We got the chain back on, he said “ok, you can go, I’ll be fine.” I asked if he had enough gas, if he had any food or water… he brushed it off. He said “My friends were worried that I’d be travelling alone… but I’m not. No, I travel with God and my new friends I meet like you.” He insisted I be on my way…
I don’t know if that sprocket had another day left in it. I couldn’t remember (or never got to the right Duolingo level for motorcycle travel) the word for sprocket or torque, which seemed important (and I forgot I had Google Translate). I don’t know if he made it to, through or over the border and through the next long ways to Tok Alaska, where he’d never find a rear sprocket for a 250cc chopper motorcycle you could buy at WalMart in Baja. But he wasn’t worried, and he’d gotten to the Yukon Territory on a bike that cost less than my phone…
Keith (my friend I got the bike from who died from ALS and that the fundraiser ride is in memory of) used to say that “when something breaks you just get to make new friends”, and Macca may be the true embodiment of that. Macca had decided to go for a ride, or as Keith would say “just go ride your motorcycle”, and wasn’t worried about extra gas cans or satellite communications, bears or cold. He was stoked I took his picture with his own camera…
I hope he made out ok, but somehow I kinda think things work out for Macca because there he was, far from home with barely enough tools to put his chain back on and his biggest concern was “who’ll take my picture as I fix this”.
After a few days resting up with family in Fairbanks, changing out the front and rear tires, some brake pads and doing a sort/cull of my gear and sleeping in a dark room on a real bed I took off for the Dalton Highway. Just getting to the start of the Dalton meant riding through miles of muddy road construction, more mud than I’d planned for. By the time I reached the Dalton Highway sign the radiator was clogged with mud. I cleaned it out as best I could, but between the long steep hills and the infamous Dalton Highway mud and rough surface my radiator developed a crack. It started to bleed out, I stopped once and filled it from my drinking water, barely making it to Yukon Camp, where the Dalton Highway crosses the Yukon River.
Yukon Camp is a cross between a hotel, gas station, cafe and oil/mining base camp next to a boat ramp. Trucks stop for a rest, travelers stop for gas. I walked into the cafe covered in mud and the sweetest older lady who seemed to be in charge said “oh my god, what happened to you?” All I could come up with was “guess it’s been a while since you’ve seen somebody on a motorcycle, am I the first this year?” She nodded…
I drew a bit of a crowd, started handing out stickers, explaining about the fundraiser ride for ALS Awareness month and answering questions.

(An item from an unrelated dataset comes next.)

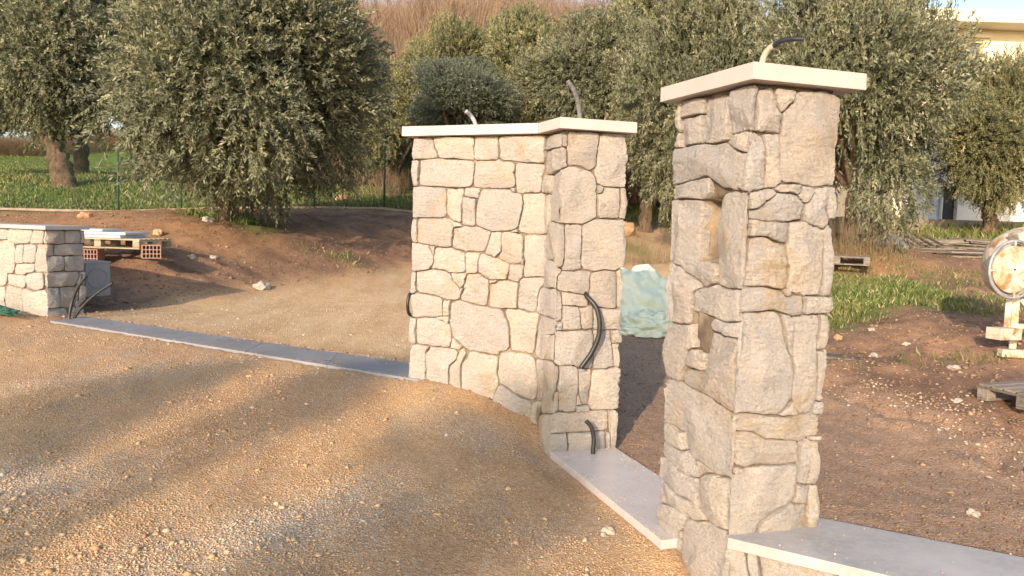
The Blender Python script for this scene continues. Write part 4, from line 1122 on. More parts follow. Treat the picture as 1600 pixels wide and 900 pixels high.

She said as I handed her a sticker “ALS is such a horrible thing, you make yourself at home”. She showed me where I could set up my tent, shower… When somebody tells me to make myself at home I usually don’t take it as being weapons free to do as I please. I said I’d get onto fixing my bike in the morning and thanked them for a nice spot to break down. It was pretty lucky to break down next to the only indoor plumbing, electricity and wifi for over a hundred miles…
Yesterday I tried several ways to fix the radiator, but nothing worked. The leak isn’t slow enough to ride back to Fairbanks where I can wait for a new radiator to get shipped in. If I’m super lucky the dealer (yes, there’s a BMW dealer in Fairbanks, so you can enjoy your motorcycle 4 months out of the year)will have a line on one.
Currently I’m waiting for a tow… I just finished reading Jupiter’s Travells by Ted Simon, first guy to ride around the world. He was factory sponsored in 1972 by Triumph and Lucas Electrics (better known as “Lucas, The Prince of Darkness”). Towards the end of the book he was in India and had to wait for an electrical part and a rear sprocket for a month. I’m broke down in one of the two cheapest places to break down on the Dalton Highway, and the cheaper of 3 places to get towed from. Things could be much worse…
But I am constantly amazed by the kindness of strangers on this trip. In fact, I’ve yet to run into anyone unfriendly… I’m sure they’re out there, maybe it’s how you’re perceived when you tell somebody you’re trying to raise money for a charity or follow through on a promise to a friend who died… I dunno.
There’s lots worse places I could be than surrounded by the kindness of strangers… This ride will change a guy.